“Weighing on the stock market is widespread uncertainty about the impact of AI infrastructure spending on the earnings of the AI data center corporations. Nvidia’s strong report didn’t do much to resolve the known unknowns about AI spending,” Ed Yardeni of Yardeni Research told clients. “Also unnerving investors are recent reports that Softbank and Thiel Macro sold all their Nvidia shares. Michael Burry (the ‘Big Short’) continues to raise doubts about the accounting practices of the major AI companies.”
The icy AI atmosphere was set by a note from ING published November 19, titled, “AI’s habit of making stuff up is a growing concern.” Analyst Julian Geib said the “leading AI systems generate false claims at a rate of up to 40%.” The number of errors committed by AI is increasing, he adds: “While older models refused to answer almost 40% of queries, newer models are designed to answer virtually every request. … this shift from accuracy to fluency poses serious misinformation risks.”

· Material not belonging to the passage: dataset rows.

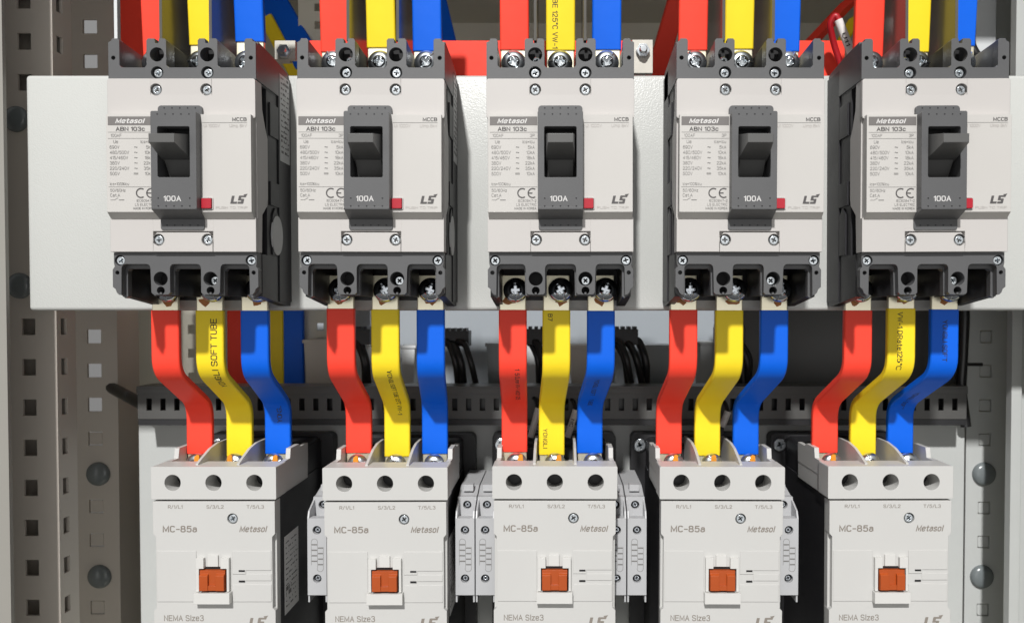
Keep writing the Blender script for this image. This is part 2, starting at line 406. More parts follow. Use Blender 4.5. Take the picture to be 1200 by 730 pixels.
wall('back_wall', MB((0, 792, 0)).box(-372, 420, 790, 794, -420, 270), M['cab'])
wall('shading_roof', MB((0, 650, 264)).box(-420, 400, 505, 790, 262, 266), M['cab'])  # added overhead slab, height and front edge set to shade the feeders
wall('cabinet_side_wall', MB((440, 600, 0)).box(400, 404, 432, 790, -420, 315), M['cab'])
wall('rail_shade_wall', MB((-422, 650, 0)).box(-424, -420, 520, 742, -420, 262), M['cab'])  # wall added to keep side light off the rails and feeders
wall('unseen_shade_frame', MB((352, 492, 0)).box(302, 404, 490, 494, -420, 266), M['cab'])  # unseen frame piece added to darken the end rail
wall('cabinet_floor', MB((0, 560, -421)).box(-420, 460, 432, 794, -424, -420), M['cab'])
mp = MB((0, 607, -240)); mp.box(PX(161, 605), PX(1132, 605), 605, 609, -420, PZ(497, 605))
wall('lower_mounting_panel', mp, M['panel'])


def rail(name, x0, x1, y, hx0, hx1, vs, Y, hh, label, depth, mt='rail', cat='rail', plugs=(), plug_r=8.5, flange=None, blanks=()):
    r = thing(name, label, cat, ((x0 + x1) / 2, y, -420))
    off = ((x0 + x1) / 2, y, -420)
    zs = [-420.0]; holes = set()
    for zc in sorted(vs):
        zs += [zc - hh / 2, zc + hh / 2]
    zs.append(260.0)
    for j in range(len(vs)): holes.add((1, 1 + 2 * j))
    m = MB(off); m.grid_plate([x0, hx0, hx1, x1], zs, y, y + 2, holes)
    m.build('rail_sheet', M[mt], r)
    if flange:
        fy = [y + 2.0] + list(flange) + [y + depth]
        m = MB(off); m.grid_plate(fy, zs, x1 - 2, x1, holes if len(fy) > 3 else set())
        m.v = [(b_, a_, c_) for a_, b_, c_ in m.v]; m.build('side_flange', M[mt], r)
    for zc in blanks:
        MB(off).prism(rrect(hx0 + .5, hx1 - .5, zc - hh / 2 + .5, zc + hh / 2 - .5, 1.2), [], y + 0.7, y + 1.6).build('hole_blank', M[mt], r)
    for (px, pz) in plugs:
        m = MB(off)
        m.lathe(px, pz, [(plug_r, y), (plug_r, y - 0.8), (plug_r * .97, y - 1.6), (plug_r * .88, y - 2.6), (plug_r * .7, y - 3.5), (plug_r * .45, y - 4.1), (plug_r * .2, y - 4.4), (plug_r * .01, y - 4.45)], 28, False)
        m.build('round_plug', M['plug'], r)
    return r


# left side: door frame edge, then three stepped perforated rails
o = MB((-360, 491, -420)); o.box(-385, PX(7.5, 490), 490, 493, -420, 312)
tag(o.build('door_frame_edge', M['frame']), 'plain beige door frame edge beside the outermost perforated rail', 'door frame')
zo = [PZ(383, 532) + 25.2 * k for k in range(-12, 9) if k not in (1, 2, 3, 4, 5)]
rail('perforated_rail', -350, PX(66, 532), 532, PX(25, 532), PX(41, 532), zo, 532, 10.2,
     'beige perforated cabinet rail with open square holes beside the pale plate', 21, flange=(536.5, 543.0),
     plugs=((PX(23, 532), PZ(140, 532)), (PX(24, 532), PZ(335, 532))), plug_r=8.0)
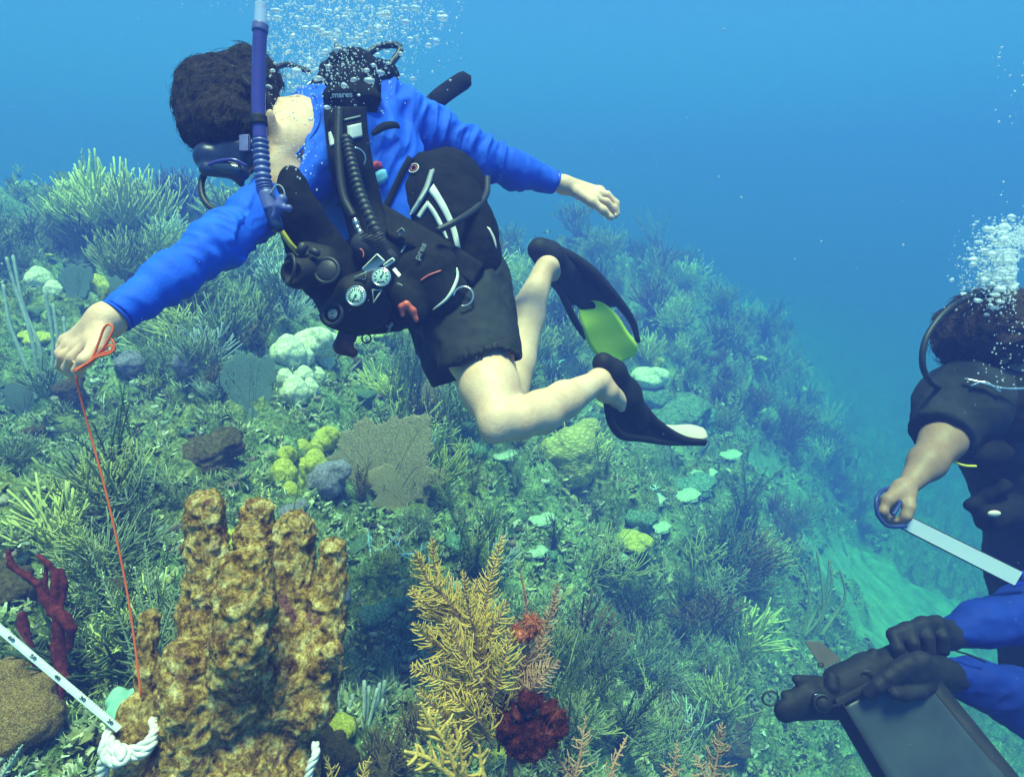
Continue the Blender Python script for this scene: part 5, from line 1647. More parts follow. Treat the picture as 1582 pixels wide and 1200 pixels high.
# sea fans
bush('fan', 388, 650, 112, 'fan_blue', 'blue grey sea fan left of the pale coral lobes', 'sea fan', k=1, rz=.25, wsc=.9)
bush('fan', 590, 790, 155, 'fan', 'tall brown sea fan in the middle of the reef', 'sea fan', k=0, rz=-.1)
bush('fan', 630, 795, 80, 'fan', 'low round lobe of sea fan at the right foot of the tall brown one', 'sea fan', k=2, rz=.35)
bush('fan', 118, 470, 60, 'fan_blue', 'grey sea fan above the wrist of the reaching arm', 'sea fan', k=1, rz=.1)
bush('fan', 165, 480, 55, 'fan_blue', 'grey sea fan touching the blue cuff', 'sea fan', k=2, rz=-.3)
bush('fine', 925, 900, 95, 'olive', 'wide soft olive bush on the slope below the brain coral', 'soft coral', k=0, wsc=1.4)
bush('plume', 855, 850, 80, 'dark', 'dark feather bush above the tip of the golden plume', 'soft coral', k=0)
bush('fine', 1110, 870, 110, 'dark', 'largest dark soft bush on the far slope', 'soft coral', k=1, wsc=1.4)
bush('fan', 40, 640, 60, 'fan_blue', 'low grey sea fan at the left edge', 'sea fan', k=0, rz=.5)
bush('fan', 540, 540, 60, 'yellowgreen', 'pale olive sea fan under the dangling gauges', 'sea fan', k=2, rz=.1, wsc=1.4)
# tall soft corals
SR = 'tall soft corals on the left ridge'
for (x, y, h, kk, mt_, lb) in [(165, 395, 145, 2, 'yellowgreen', 'tallest yellow green soft coral on the left ridge'), (215, 400, 125, 4, 'yellowgreen', 'forked yellow green soft coral right of the tallest one'),
    (130, 400, 95, 1, 'olive', 'hazy olive soft coral left of the tallest one'), (255, 420, 80, 0, 'yellowgreen', 'bushy soft coral just above the reaching forearm'),
    (195, 440, 90, 3, 'olive', 'dense olive soft coral in front of the tallest pair'), (290, 400, 70, 1, 'olive', 'olive soft coral behind the elbow of the reaching arm'),
    (280, 350, 75, 2, 'purple', 'thin purple soft coral tip behind the diver\'s mask hose'), (300, 350, 65, 0, 'pale', 'pale spiky soft coral right of the purple tip'),
    (345, 345, 60, 3, 'olive', 'faint olive soft coral under the diver\'s chin'), (50, 380, 70, 2, 'grey', 'faint grey soft coral at the far left ridge'), (95, 385, 60, 0, 'grey', 'faint soft coral between the grey and the olive ones'),
    (20, 400, 60, 1, 'olive', 'faint olive soft coral touching the left frame edge')]:
    bush('big' if h > 70 else 'rod', x, y, h * 1.08, mt_, lb, 'soft coral', SR, None, kk)
for (x, y, h, kk, mt_, knd, lb) in [(350, 560, 110, 1, 'grey', 'rod', 'dense grey green sea rod bush below the reaching arm'), (395, 535, 120, 3, 'olive', 'rod', 'tall fine olive sea rods right below the upper arm'),
    (300, 560, 75, 3, 'grey', 'rod', 'low grey sea rods left of the dense bush'), (345, 620, 60, 0, 'brown', 'rod', 'brown sea rods left of the blue grey fan'),
    (440, 500, 90, 1, 'pale', 'fine', 'feathery pale soft coral under the octopus regulator'), (235, 620, 45, 3, 'yellowgreen', 'rod', 'small yellow green rods near the lilac dome'),
    (330, 625, 45, 4, 'pale', 'rod', 'white tipped rods in front of the blue grey fan'), (660, 690, 80, 3, 'yellowgreen', 'rod', 'yellow green rods left of the knee'),
    (690, 640, 65, 1, 'olive', 'rod', 'olive rods beside the thigh'), (700, 700, 60, 0, 'yellowgreen', 'plume', 'feathery rods under the knee'),
    (655, 745, 60, 4, 'pale', 'rod', 'pale grey rods at the right edge of the tall brown fan'), (730, 770, 70, 1, 'olive', 'plume', 'olive feather bush below the knee'),
    (800, 760, 75, 2, 'grey', 'plume', 'grey feather bush below the calf'), (560, 780, 65, 1, 'brown', 'plume', 'brown leafy bush behind the pillar coral tips'),
    (525, 770, 60, 0, 'brown', 'plume', 'brown leafy bush left of the other by the tall fan'), (235, 860, 120, 2, 'grey', 'plume', 'grey feather coral right of the orange line'),
    (275, 800, 100, 0, 'grey', 'plume', 'grey feather coral behind the left column'), (170, 860, 90, 0, 'dark', 'fine', 'dark bush left of the orange line'),
    (80, 800, 80, 1, 'dark', 'fine', 'dark bush above the red sponge'), (40, 720, 70, 0, 'grey', 'fine', 'grey fine bush at the left edge'),
    (845, 505, 100, 4, 'pale', 'rod', 'faint pale sea rods behind the raised shin'), (920, 480, 60, 1, 'grey', 'rod', 'faint grey rods beyond the lime fin'),
    (590, 890, 60, 1, 'olive', 'fine', 'tangled olive bush right of the pillar coral'), (640, 830, 60, 0, 'grey', 'fine', 'grey tangle behind the golden plume tips'),
    (1190, 590, 80, 0, 'grey', 'rod', 'faint rods at the far right edge of the reef'), (1130, 560, 80, 2, 'grey', 'rod', 'faint forked rods on the far slope'),
    (1170, 520, 60, 1, 'grey', 'fine', 'faint bush on the far crest'), (1060, 420, 45, 3, 'grey', 'fine', 'faint bush on the crest beyond the lime fin'),
    (70, 620, 90, 2, 'grey', 'rod', 'grey rods under the hand at the left'), (860, 1010, 80, 1, 'olive', 'fine', 'olive bush right of the golden plume'),
    (980, 960, 90, 0, 'dark', 'fine', 'dark fine bush on the lower slope'), (1060, 960, 90, 1, 'dark', 'plume', 'dark feather bush beside the black rig on the lower slope'),
    (930, 1080, 80, 0, 'grey', 'plume', 'grey feather bush at the bottom of the slope'), (1010, 1110, 70, 1, 'olive', 'fine', 'olive bush near the small golden plume'),
    (1100, 1060, 80, 2, 'grey', 'plume', 'grey plume left of the black rig'), (1140, 980, 70, 0, 'olive', 'fine', 'olive bush left of the brown tab')]:
    bush(knd, x, y, h, mt_, lb, 'soft coral', 'soft corals across the slope', None, kk)
# long bare rods: left edge, and on the sand
def long_rods(name, lst, rpx, mat, label, cat='sea rods'):
    e = None; mb = MB()
    b0 = lst[0][0]; dg = ground(b0[0], b0[1])[1] - b0[2] + .03
    lst = [[(a, b_, d + dg) for a, b_, d in q] for q in lst]
    for q in lst:
        pts = PS(q, 24); d = q[0][2]
        mb.tube(pts, [pr(rpx, d) * (1 - .3 * i / 23) * (1 + .1 * math.sin(i * 2.3)) for i in range(24)], 6)
    o = mb.build(name, mat); return tag(o, label, cat)
long_rods('sea_rod', [[(65, 625, 1.75), (48, 520, 1.7), (22, 440, 1.68), (10, 398, 1.66)], [(75, 620, 1.78), (62, 540, 1.72), (35, 470, 1.7), (20, 395, 1.7)],
    [(70, 630, 1.75), (82, 540, 1.74), (70, 450, 1.7)], [(95, 630, 1.8), (92, 550, 1.8), (82, 470, 1.8)], [(60, 625, 1.7), (38, 560, 1.68), (15, 500, 1.66), (5, 440, 1.66)], [(100, 640, 1.8), (104, 560, 1.8), (98, 490, 1.8)]], 3.2, SM['pale'], 'long pale sea rods rising at the left edge left of the hand')
long_rods('sea_rod', [[(1240, 985, 4.4), (1262, 940, 4.5), (1278, 900, 4.5), (1282, 865, 4.5)], [(1240, 985, 4.4), (1250, 930, 4.4), (1245, 890, 4.4), (1228, 862, 4.4)],
    [(1255, 985, 4.5), (1272, 950, 4.5), (1284, 910, 4.5), (1285, 880, 4.5)], [(1262, 990, 4.5), (1290, 950, 4.6), (1306, 920, 4.6), (1298, 880, 4.6)], [(1240, 985, 4.4), (1266, 955, 4.4), (1272, 925, 4.4), (1262, 850, 4.4)]], 2.6, SM['olive'], 'thin curved sea rods standing in front of the pale sand patch')
# cyan staghorn behind the knee
p, d = ground(845, 575)
link_copy(mesh_of(staghorn(16, .13, .006, 61), 'staghorn_coral', SM['cyan']), 'staghorn_coral', p + Vector((0, 0, .03)), .3, 1.15, None, 'spiky pale cyan staghorn coral behind the crook of the legs', 'coral')
p, d = ground(1010, 765)
link_copy(mesh_of(staghorn(5, .05, .004, 63), 'staghorn_coral', SM['cyan']), 'staghorn_coral', p + Vector((0, 0, .03)), .3, 1, None, 'tiny pale cyan branching coral on the slope under the fin', 'coral')
p, d = ground(606, 872)
link_copy(mesh_of(staghorn(5, .075, .0022, 66), 'branching_coral', SM['cyan']), 'branching_coral', p + Vector((0, 0, .02)), .4, d / 1.5, None, 'thin pale blue branching coral left of the plume tips', 'coral')
# pale finger rods by the pillar coral foot
mb = MB(); g = random.Random(5)
for i in range(34):
    x = g.uniform(508, 585); a = (x - 545) / 40
    d = g.uniform(1.0, 1.1) * ground(545, 1140)[1]; h = g.uniform(50, 100)
    mb.tube(PS([(545 + (x - 545) * .6, 1150, d), (x, 1150 - h * .5, d), (x + a * 10 + g.uniform(-4, 4), 1150 - h, d)], 9), pr(3.0, d), 5)
tag(mb.build('sea_rod', SM['pale']), 'clump of short white finger rods at the right foot of the pillar coral', 'sea rods')
# dark red sponge
MT['redsponge'] = coral_mat('dark_red_sponge', [(0.3, (0.05, 0.008, 0.007)), (0.5, (0.12, 0.016, 0.014)), (0.7, (0.22, 0.035, 0.03))], 12, None, .006, 90, .7)
S = SDF(.003)
for q in ([(12, 852, 1.20, 5), (16, 872, 1.2, 7), (38, 888, 1.2, 7), (58, 902, 1.2, 7), (68, 925, 1.2, 8), (80, 945, 1.2, 10)],
          [(60, 858, 1.22, 5), (74, 872, 1.21, 6), (86, 886, 1.21, 8), (84, 915, 1.2, 8), (84, 945, 1.2, 10)], [(94, 880, 1.22, 5), (100, 900, 1.21, 6), (97, 925, 1.21, 6), (90, 945, 1.2, 8)],
          [(72, 870, 1.23, 4), (70, 900, 1.22, 4), (76, 930, 1.21, 5)], [(82, 942, 1.2, 11), (100, 955, 1.19, 12), (110, 970, 1.19, 10), (108, 1000, 1.19, 7)],
          [(92, 950, 1.2, 12), (90, 1000, 1.19, 13), (96, 1050, 1.18, 12), (85, 1100, 1.15, 12)], [(34, 950, 1.25, 10), (38, 990, 1.24, 13), (50, 1030, 1.22, 12)]):
    CH(S, [(a, b_, d, r * .72) for a, b_, d, r in q], .004)
tag(S.build('finger_sponge', MT['redsponge'], None, lambda V, n: fbm(V, 60, 3, 91) * .003), 'dark red branching finger sponge above the measuring tape', 'sponge')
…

“The latest crypto convulsions would constitute hyperinflation, if crypto were a currency. Annualizing Bitcoin’s recent spending power collapse is equivalent to roughly 800% inflation,” UBS’s Paul Donovan told clients this morning in a note that took an unusually harsh line against crypto.
“When crypto demand collapses, there is no possibility of reducing crypto supply to bring about balance. … Money supply needs to fall when money demand falls—if it cannot, hyperinflation will be a regular risk. Hyperinflation is why crypto cannot be a currency,” he said.